Almost 260,000 people, half of them young children, died of hunger during the last famine in Somalia, according to a UN report Thursday which admitted the world body should have done more to prevent the tragedy.
The toll is much higher than was feared at the time of the 2010-2012 food crisis in the troubled Horn of Africa country and also exceeds the 220,000 who starved to death in the 1992 famine.
"The report confirms we should have done more before the famine was declared," said Philippe Lazzarini, UN Humanitarian Coordinator for Somalia.
"Warnings that began as far back as the drought in 2010 did not trigger sufficient early action," he said in a statement.
Half of those who died were children under five, according to the joint report by the UN's Food and Agriculture Organization (FAO) and the US-funded Famine Early Warning Systems Network.

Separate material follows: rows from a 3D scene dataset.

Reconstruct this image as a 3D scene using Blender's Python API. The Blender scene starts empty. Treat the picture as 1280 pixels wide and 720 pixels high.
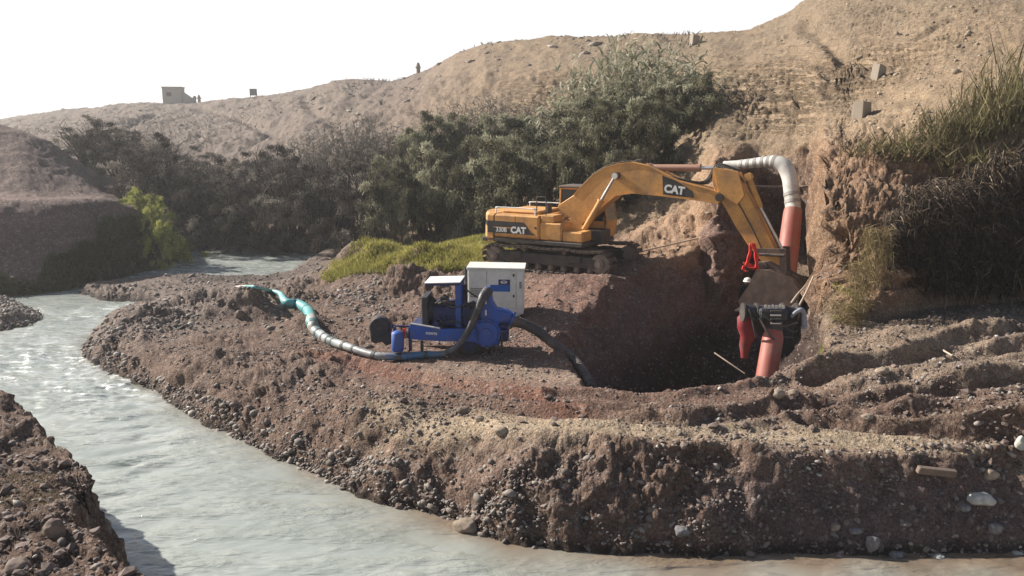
import bpy, math, random
import numpy as np
from mathutils import Vector, Matrix

random.seed(7)
rng = np.random.default_rng(7)
SC = bpy.context.scene
COL = SC.collection

# ------------------------------------------------------------------ camera
FPX = 1005.0                       # focal length in pixels of a 1280 wide frame
PITCH = math.atan(195.0 / FPX)
CP, SP = math.cos(PITCH), math.sin(PITCH)
CAMZ = 7.0
cam_d = bpy.data.cameras.new('camera')
cam = bpy.data.objects.new('camera', cam_d); COL.objects.link(cam)
cam.location = (0, 0, CAMZ)
cam.rotation_euler = (math.pi / 2 - PITCH, 0, 0)
cam_d.sensor_width = 36.0
cam_d.lens = 36.0 * FPX / 1280.0
cam_d.clip_start = 0.1
cam_d.clip_end = 3000.0
SC.camera = cam

# ------------------------------------------------------------------ sky, sun, exposure
SUNV = Vector((-0.76, 0.37, 0.54)).normalized()
EL = math.asin(SUNV.z); AZ = math.atan2(SUNV.x, SUNV.y)
world = bpy.data.worlds.new('World'); SC.world = world
world.use_nodes = True
wn = world.node_tree; bgn = wn.nodes['Background']
sky = wn.nodes.new('ShaderNodeTexSky'); sky.sky_type = 'NISHITA'; sky.sun_disc = False
sky.sun_elevation = EL; sky.sun_rotation = AZ
sky.air_density = 1.0; sky.dust_density = 2.0; sky.ozone_density = 1.0; sky.altitude = 100
# the hazy air over a dry valley: the blue pales to white towards the horizon, the same all round
tcw = wn.nodes.new('ShaderNodeTexCoord'); sep = wn.nodes.new('ShaderNodeSeparateXYZ'); wn.links.new(tcw.outputs['Generated'], sep.inputs[0])
hz = wn.nodes.new('ShaderNodeMath'); hz.operation = 'ABSOLUTE'; wn.links.new(sep.outputs[2], hz.inputs[0])
hz3 = wn.nodes.new('ShaderNodeMapRange'); hz3.interpolation_type = 'SMOOTHSTEP'
wn.links.new(hz.outputs[0], hz3.inputs[0]); hz3.inputs[1].default_value = 0.14; hz3.inputs[2].default_value = 0.30; hz3.inputs[3].default_value = 1.0; hz3.inputs[4].default_value = 0.0
mx = wn.nodes.new('ShaderNodeMix'); mx.data_type = 'RGBA'; wn.links.new(hz3.outputs[0], mx.inputs[0])
wn.links.new(sky.outputs[0], mx.inputs[6]); mx.inputs[7].default_value = (10.6, 10.55, 10.5, 1)
wn.links.new(mx.outputs[2], bgn.inputs[0]); bgn.inputs[1].default_value = 0.055
sun_d = bpy.data.lights.new('sun', 'SUN'); sun_d.energy = 5.0; sun_d.angle = math.radians(0.55)
sun_d.color = (1.0, 0.945, 0.87)
sun = bpy.data.objects.new('sun', sun_d); COL.objects.link(sun)
sun.rotation_euler = SUNV.to_track_quat('Z', 'Y').to_euler()
SC.view_settings.view_transform = 'Standard'; SC.view_settings.look = 'None'
SC.view_settings.exposure = 0.88; SC.view_settings.gamma = 1.0
SC.view_settings.use_curve_mapping = False
SC.cycles.max_bounces = 6; SC.cycles.diffuse_bounces = 2; SC.cycles.volume_bounces = 0
SC.cycles.transparent_max_bounces = 8

# ------------------------------------------------------------------ helpers
def ray(u, v):
    return Vector((u - 640.0, FPX * CP + (360.0 - v) * SP, -FPX * SP + (360.0 - v) * CP))
def WY(u, v, Y):                   # place seen along a direction at distance Y
    r = ray(u, v); t = Y / r.y
    return Vector((r.x * t, Y, CAMZ + r.z * t))
def WZ(u, v, Z):                   # the same on level Z
    r = ray(u, v); t = (Z - CAMZ) / r.z
    return Vector((r.x * t, r.y * t, Z))

def _hash(ix, iy, iz, seed):
    h = (ix.astype(np.int64) * 374761393 + iy.astype(np.int64) * 668265263 + iz.astype(np.int64) * 2147483647 + seed * 1274126177) & 0xFFFFFFFF
    h = ((h ^ (h >> 13)) * 1274126177) & 0xFFFFFFFF
    h = h ^ (h >> 16)
    return (h & 0xFFFFFF).astype(np.float64) / 0xFFFFFF
def noise3(x, y, z, seed=0):       # value noise 0..1
    x = np.asarray(x, float); y = np.asarray(y, float) + 0 * x; z = np.asarray(z, float) + 0 * x
    x0 = np.floor(x); y0 = np.floor(y); z0 = np.floor(z)
    fx = x - x0; fy = y - y0; fz = z - z0
    fx = fx * fx * (3 - 2 * fx); fy = fy * fy * (3 - 2 * fy); fz = fz * fz * (3 - 2 * fz)
    r = 0
    for i in (0, 1):
        for j in (0, 1):
            for k in (0, 1):
                w = (fx if i else 1 - fx) * (fy if j else 1 - fy) * (fz if k else 1 - fz)
                r = r + w * _hash(x0 + i, y0 + j, z0 + k, seed)
    return r
def fbm(x, y, z=0.0, oct=4, seed=0, rough=0.5):
    s = 0; a = 1.0; t = 0; f = 1.0
    for o in range(oct):
        s = s + a * (noise3(np.asarray(x) * f + 17.3 * o, np.asarray(y) * f + 5.1 * o, np.asarray(z) * f + 3.7 * o, seed + o) - 0.5)
        t += a; a *= rough; f *= 2.03
    return s / t * 2               # about -1..1

def sstep(a, b, x):
    t = np.clip((x - a) / (b - a), 0, 1); return t * t * (3 - 2 * t)

def poly_sd(px, py, poly):         # signed distance, positive inside
    poly = np.asarray(poly, float)
    d = np.full(px.shape, 1e9); inside = np.zeros(px.shape, bool)
    n = len(poly)
    for i in range(n):
        ax, ay = poly[i]; bx, by = poly[(i + 1) % n]
        ex, ey = bx - ax, by - ay
        t = np.clip(((px - ax) * ex + (py - ay) * ey) / (ex * ex + ey * ey + 1e-12), 0, 1)
        d = np.minimum(d, np.hypot(px - ax - t * ex, py - ay - t * ey))
        c = ((ay > py) != (by > py)) & (px < ex * (py - ay) / (ey if abs(ey) > 1e-12 else 1e-12) + ax)
        inside ^= c
    return np.where(inside, d, -d)
def line_d(px, py, pts):
    d = np.full(px.shape, 1e9)
    for (ax, ay), (bx, by) in zip(pts[:-1], pts[1:]):
        ex, ey = bx - ax, by - ay
        t = np.clip(((px - ax) * ex + (py - ay) * ey) / (ex * ex + ey * ey + 1e-12), 0, 1)
        d = np.minimum(d, np.hypot(px - ax - t * ex, py - ay - t * ey))
    return d

# --- node material helpers
def new_mat(name):
    m = bpy.data.materials.new(name); m.use_nodes = True
    nt = m.node_tree; b = nt.nodes['Principled BSDF']
    return m, nt, b
def N(nt, typ, **kw):
    n = nt.nodes.new(typ)
    for k, v in kw.items():
        if k.startswith('_'): setattr(n, k[1:], v)
        else: n.inputs[k.replace('__', ' ')].default_value = v
    return n
def L(nt, a, b): nt.links.new(a, b)
def coords(nt, obj=True):
    t = nt.nodes.new('ShaderNodeTexCoord'); return t.outputs['Object' if obj else 'Generated']
def noise(nt, vec, scale, detail=4, rough=0.55):
    n = N(nt, 'ShaderNodeTexNoise', Scale=scale, Detail=detail, Roughness=rough)
    if vec is not None: L(nt, vec, n.inputs['Vector'])
    return n.outputs['Fac']
def ramp(nt, fac, stops):
    r = nt.nodes.new('ShaderNodeValToRGB'); cr = r.color_ramp
    while len(cr.elements) < len(stops): cr.elements.new(0.5)
    for e, (p, c) in zip(cr.elements, stops):
        e.position = p; e.color = (c if hasattr(c, '__len__') else (c, c, c)) + ((1,) if hasattr(c, '__len__') else ()) if hasattr(c, '__len__') else (c, c, c, 1)
    L(nt, fac, r.inputs[0]); return r.outputs[0]
def mix(nt, fac, a, b, mode='MIX'):
    m = nt.nodes.new('ShaderNodeMix'); m.data_type = 'RGBA'; m.blend_type = mode
    for sock, val in ((m.inputs[0], fac), (m.inputs[6], a), (m.inputs[7], b)):
        if hasattr(val, 'links') or hasattr(val, 'is_linked'): L(nt, val, sock)
        elif hasattr(val, '__len__'): sock.default_value = tuple(val) + ((1,) if len(val) == 3 else ())
        else: sock.default_value = val
    return m.outputs[2]
def bump(nt, h, strength, dist, b, prev=None):
    n = N(nt, 'ShaderNodeBump', Strength=strength, Distance=dist); L(nt, h, n.inputs['Height'])
    if prev is not None: L(nt, prev, n.inputs['Normal'])
    if b is not None: L(nt, n.outputs[0], b.inputs['Normal'])
    return n.outputs[0]
def paint(name, col, rough=0.5, dirt=(0.20, 0.15, 0.11), amount=0.5, scale=3.0, metal=0.0, fine=30.0):
    """painted or bare surface with patchy dust, wear and small grime"""
    m, nt, b = new_mat(name); c = coords(nt)
    n1 = noise(nt, c, scale, 6, 0.65); n2 = noise(nt, c, fine, 4, 0.6)
    f = ramp(nt, n1, [(0.42, 0.0), (0.72, amount)])
    f2 = ramp(nt, n2, [(0.5, 0.0), (0.75, amount * 0.6)])
    k = mix(nt, f, col, dirt); k = mix(nt, f2, k, tuple(x * 0.7 for x in dirt))
    L(nt, k, b.inputs['Base Color'])
    L(nt, ramp(nt, n1, [(0.3, rough), (0.7, min(1, rough + 0.3))]), b.inputs['Roughness'])
    b.inputs['Metallic'].default_value = metal
    bump(nt, n2, 0.15, 0.01, b)
    return m

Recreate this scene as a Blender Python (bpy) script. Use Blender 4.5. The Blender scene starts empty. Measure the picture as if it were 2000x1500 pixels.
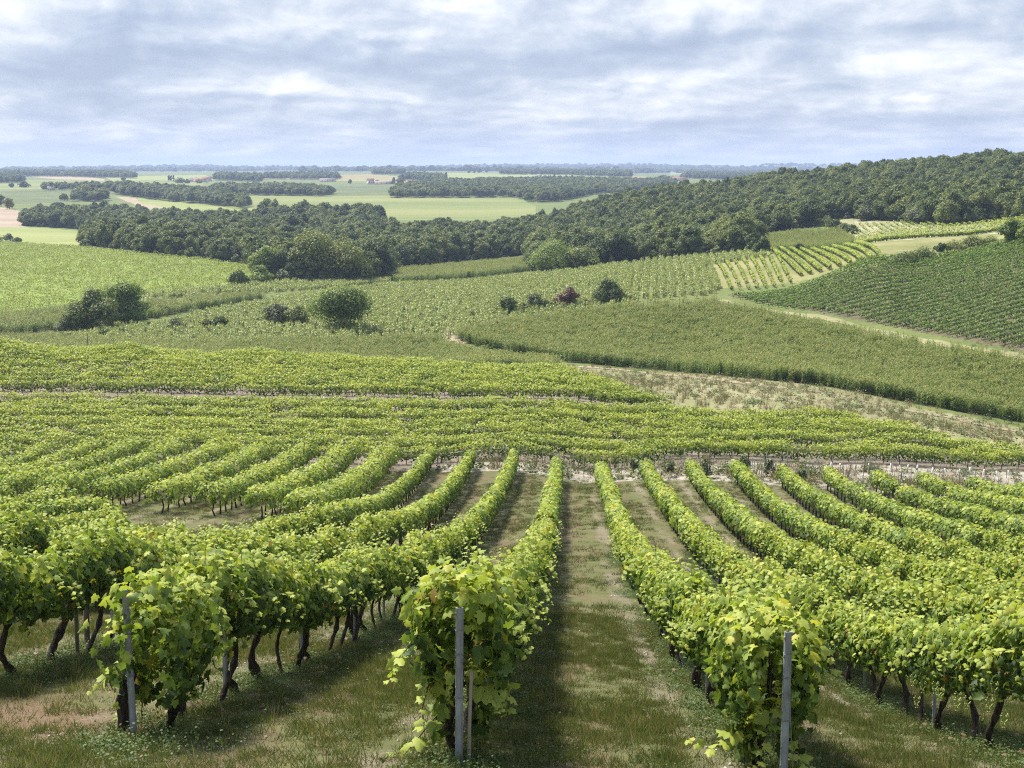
import bpy, math, random
import numpy as np
from math import radians, sin, cos, pi

rng = np.random.default_rng(7)
random.seed(7)
SC = bpy.context.scene
COL = SC.collection

# ------------------------------------------------------------------ camera
F = 2800.0                       # focal length in pixels of the 2000 px wide photograph
TH = math.atan(420.0 / F)        # the camera looks this much below the horizon
cam_d = bpy.data.cameras.new("camera")
cam_d.sensor_width = 36.0
cam_d.lens = 36.0 * F / 2000.0
cam_d.clip_start = 0.1
cam_d.clip_end = 60000.0
cam = bpy.data.objects.new("camera", cam_d)
cam.rotation_euler = (pi / 2 - TH, 0, 0)
COL.objects.link(cam)
SC.camera = cam

# ------------------------------------------------------------------ light
SUN_AZ = radians(-44.0)          # from straight ahead, towards the left
SUN_EL = radians(57.0)
sun_d = bpy.data.lights.new("sun", 'SUN')
sun_d.energy = 3.9
sun_d.angle = radians(10.0)
sun_d.color = (1.0, 0.945, 0.85)
sun = bpy.data.objects.new("sun", sun_d)
COL.objects.link(sun)
sx, sy, sz = sin(SUN_AZ) * cos(SUN_EL), cos(SUN_AZ) * cos(SUN_EL), sin(SUN_EL)
from mathutils import Vector
sun.rotation_euler = Vector((sx, sy, sz)).to_track_quat('Z', 'Y').to_euler()

SC.view_settings.view_transform = 'Standard'
SC.view_settings.look = 'None'
SC.view_settings.exposure = 1.25
SC.view_settings.gamma = 1.0
SC.cycles.pixel_filter_type = 'BLACKMAN_HARRIS'
SC.cycles.filter_width = 1.15
SC.cycles.use_denoising = False


class NT:
    def __init__(self, tree):
        self.t = tree
        tree.nodes.clear()

    def n(self, typ, **kw):
        nd = self.t.nodes.new(typ)
        for k, v in kw.items():
            if k.startswith('i_'):
                key = k[2:]
                key = int(key) if key.isdigit() else key.replace('_', ' ')
                self.put(nd.inputs[key], v)
            else:
                setattr(nd, k, v)
        return nd

    def put(self, inp, v):
        if isinstance(v, bpy.types.NodeSocket):
            self.t.links.new(v, inp)
        elif isinstance(v, bpy.types.Node):
            self.t.links.new(v.outputs[0], inp)
        else:
            if hasattr(inp.default_value, '__len__') and len(inp.default_value) == 4 and len(v) == 3:
                v = tuple(v) + (1.0,)
            inp.default_value = v

    def math(self, op, a, b=0.0, c=None, clamp=False):
        nd = self.t.nodes.new('ShaderNodeMath')
        nd.operation = op
        nd.use_clamp = clamp
        self.put(nd.inputs[0], a)
        self.put(nd.inputs[1], b)
        if c is not None:
            self.put(nd.inputs[2], c)
        return nd.outputs[0]

    def mix(self, f, a, b, mode='MIX'):
        nd = self.t.nodes.new('ShaderNodeMix')
        nd.data_type = 'RGBA'
        nd.blend_type = mode
        self.put(nd.inputs[0], f)
        self.put(nd.inputs[6], a)
        self.put(nd.inputs[7], b)
        return nd.outputs[2]

    def ramp(self, f, stops, interp='LINEAR'):
        nd = self.t.nodes.new('ShaderNodeValToRGB')
        cr = nd.color_ramp
        cr.interpolation = interp
        while len(cr.elements) < len(stops):
            cr.elements.new(0.5)
        for e, (p, c) in zip(cr.elements, stops):
            e.position = p
            e.color = tuple(c) + (1.0,) if hasattr(c, '__len__') else (c, c, c, 1)
        self.put(nd.inputs[0], f)
        return nd.outputs[0]

    def noise(self, vec, scale, detail=3.0, rough=0.55, dist=0.0):
        nd = self.n('ShaderNodeTexNoise')
        if vec is not None:
            self.put(nd.inputs['Vector'], vec)
        nd.inputs['Scale'].default_value = scale
        nd.inputs['Detail'].default_value = detail
        nd.inputs['Roughness'].default_value = rough
        nd.inputs['Distortion'].default_value = dist
        return nd.outputs[0]

    def mapping(self, vec, scale=(1, 1, 1), rot=(0, 0, 0), loc=(0, 0, 0)):
        nd = self.n('ShaderNodeMapping')
        self.put(nd.inputs['Vector'], vec)
        nd.inputs['Scale'].default_value = scale
        nd.inputs['Rotation'].default_value = rot
        nd.inputs['Location'].default_value = loc
        return nd.outputs[0]

    def smooth(self, v, a, b, to0=0.0, to1=1.0):
        nd = self.n('ShaderNodeMapRange')
        nd.interpolation_type = 'SMOOTHSTEP'
        self.put(nd.inputs[0], v)
        nd.inputs[1].default_value = a
        nd.inputs[2].default_value = b
        nd.inputs[3].default_value = to0
        nd.inputs[4].default_value = to1
        return nd.outputs[0]


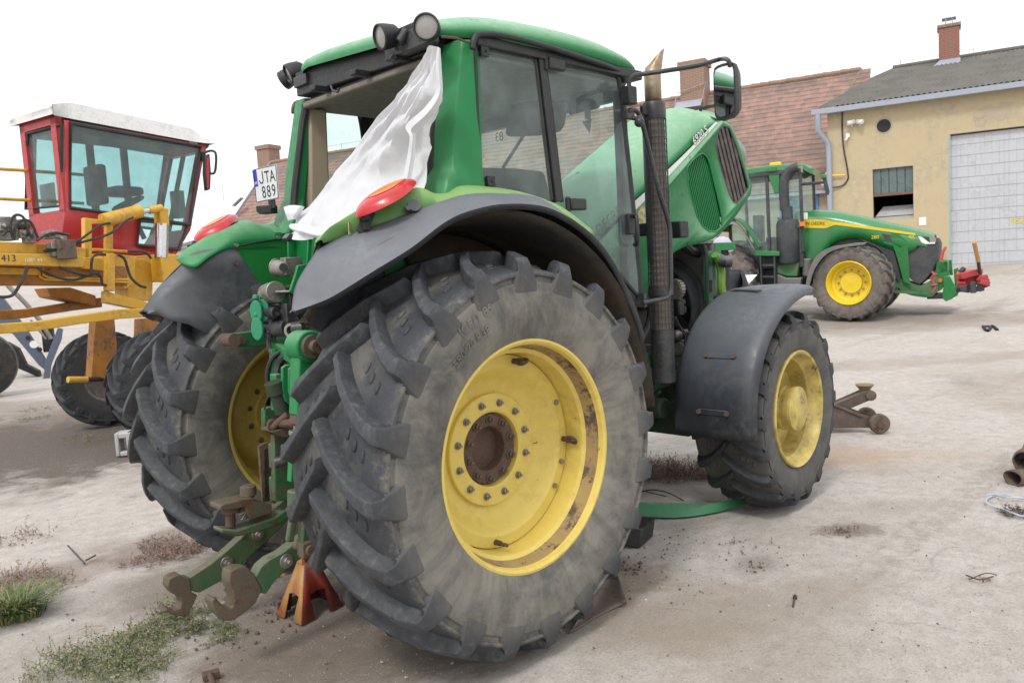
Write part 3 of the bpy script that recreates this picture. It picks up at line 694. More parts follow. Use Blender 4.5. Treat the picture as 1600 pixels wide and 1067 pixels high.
mb = MB(); mb.tube([P(818, 212, 'x', 1.40), P(800, 240, 'x', 1.40), P(786, 262, 'x', 1.40)], .012, 6); mb.build('wiper', M['black'], TR)
mb = MB(); mb.box((.95, .35, 2.66), (.30, .25, .16)); mb.build('ceiling_console', M['seat'], TR, bevel=.02)
mb = MB(); q = P(919, 195, 'x', 1.25); mb.cyl(q, q+V((0, .004, 0)), .05, .05, 3); mb.box(q+V((0, 0, .06)), (.05, .004, .06)); mb.box(q+V((0, 0, .2)), (.003, .003, .25)); mb.build('air_freshener', M['seat'], TR)
# interior mirror and wiper motor behind glass
mb = MB(); mb.box(P(912, 158, 'x', 1.35), (.03, .24, .13)); mb.build('interior_mirror', M['black'], TR, bevel=.02)
# grab rail and wiper on rear right
mb = MB(); mb.tube(catmull([V((1.42, .86, 2.75)), V((1.42, 1.1, 2.78)), V((1.42, 1.28, 2.76)), V((1.42, 1.30, 2.6))], 5), .013, 8); ma = mb.build('mirror_arm', M['black_metal'], TR)
mb = MB(); mb.box((1.43, 1.22, 2.44), (.05, .19, .36)); mb.build('mirror_housing', M['black'], ma, bevel=.03)
mb = MB(); mb.box((1.40, 1.22, 2.44), (.012, .165, .33)); mb.build('mirror_glass', M['mirror'], ma, bevel=.02)

# right mirror on its long arm
a0 = P(985, 142, 'y', -.86)
mb = MB(); path = [P(975, 150, 'y', -.82), P(984, 148, 'y', -.87), P(983, 128, 'y', -.88), P(990, 119, 'y', -.90), P(1005, 116, 'y', -.93), P(1040, 111, 'y', -1.04), P(1090, 103, 'y', -1.14), P(1125, 93, 'y', -1.20), P(1137, 94, 'x', 1.60), P(1141, 104, 'x', 1.60)]
mb.tube(path, .013, 8, smoothn=4); ma = mb.build('mirror_arm', M['black_metal'], TR)
mb = MB(); mb.box(P(983, 150, 'y', -.865), (.075, .06, .10)); mb.cyl(P(979, 160, 'y', -.86), P(979, 152, 'y', -.86), .02); mb.build('mirror_bracket', M['black'], ma, bevel=.006)
XM = 1.60
outl = [(1121, 103), (1128, 100), (1142, 97), (1146, 99), (1148, 106), (1149.5, 140), (1150, 172), (1148, 179), (1142, 184), (1126, 189), (1121, 188), (1117, 181), (1115, 150), (1114.5, 115), (1116, 107)]
ring = PL(outl, 'x', XM); cen = sum(ring, V())/len(ring)
mb = MB(); mb.prism(ring, (.035, 0, 0)); back = [cen+(p-cen)*.8+V((.085, 0, 0)) for p in ring]; n = len(ring)
mb.loft([[p+V((.035, 0, 0)) for p in ring], back], closed=True); mb.add(back, [tuple(range(n))]); mb.box(P(1151, 147, 'x', XM+.05), (.05, .03, .08))
mb.build('mirror_housing', M['black'], ma, ang=40)
mb = MB(); mb.prism([cen+(p-cen)*.88+V((-.003, 0, 0)) for p in ring], (.004, 0, 0)); mg = mb.build('mirror_glass', M['mirror'], ma, ang=30)

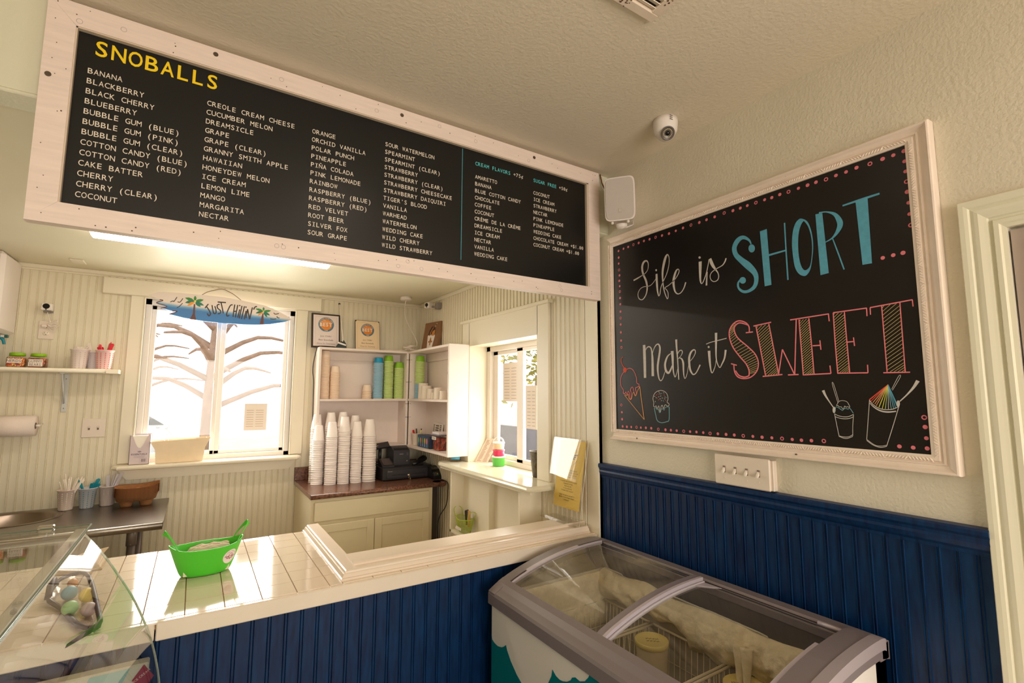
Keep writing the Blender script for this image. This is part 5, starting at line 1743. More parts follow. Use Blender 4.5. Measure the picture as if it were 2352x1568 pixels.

"Famine and severe food insecurity in Somalia claimed the lives of about 258,000 people between October 2010 and April 2012, including 133,000 children under five," said the report, the first scientific estimate of how many died.
Somalia was the hardest hit by extreme drought in 2011 that affected over 13 million people across the Horn of Africa.
"An estimated 4.6 percent of the total population and 10 percent of children under five died in southern and central Somalia," the report said, saying the deaths were on top of 290,000 "baseline" deaths during the period, and double the average for sub-Saharan Africa.
Lazzarini said that about 2.7million people are still in need of life- saving assistance and support to build their livelihoods.
Famine was first declared in July 2011 in Somalia's Southern Bakool and Lower Shabelle regions, but later spread to other areas, including Middle Shabelle, Afgoye and inside camps for displaced people in war-ravaged Mogadishu.
In Lower Shabelle 18 percent of children under five died, the report said.
The United Nations declared the famine over in February 2012.
During the famine, it was feared that tens of thousands had died, whereas the report now shows more people died than in Somalia's 1992 famine, when an estimated 220,000 people died over a year.
Famine implies that at least a fifth of households face extreme food shortages, with acute malnutrition in over 30 percent of people, and two deaths per 10,000 people every day, according to the UN definition.
Somalia, ravaged by nearly uninterrupted civil war for the past two decades, is one of the most dangerous places in the world for aid workers and one of the regions that needs them most.
However, security has slowly improved in recent months, with Islamist fighters linked to Al-Qaeda on the back foot despite launching a deadly bombing campaign.
At the time, most of the famine-hit areas were under their control, and the crisis was exacerbated by their draconian ban on most foreign aid agencies.
The aid agency Oxfam said the "deaths could and should have been prevented".
"Famines are not natural phenomena, they are catastrophic political failures," Oxfam's Somalia director Senait Gebregziabher said in a statement.
"The world was too slow to respond to stark warnings of drought, exacerbated by conflict in Somalia and people paid with their lives."
Over a million Somalis are refugees in surrounding nations, and another million displaced inside the country.
Next Tuesday, Somali President Hassan Sheikh Mohamud and British Prime Minister David Cameron will co-host a conference in London to discuss how the international community can support Somalia's progress.
More than 50 countries and organisations are due to take part.
Oxfam said leaders should "ensure that this was Somalia's last famine" by helping generate jobs and "ensuring trained, accountable security forces".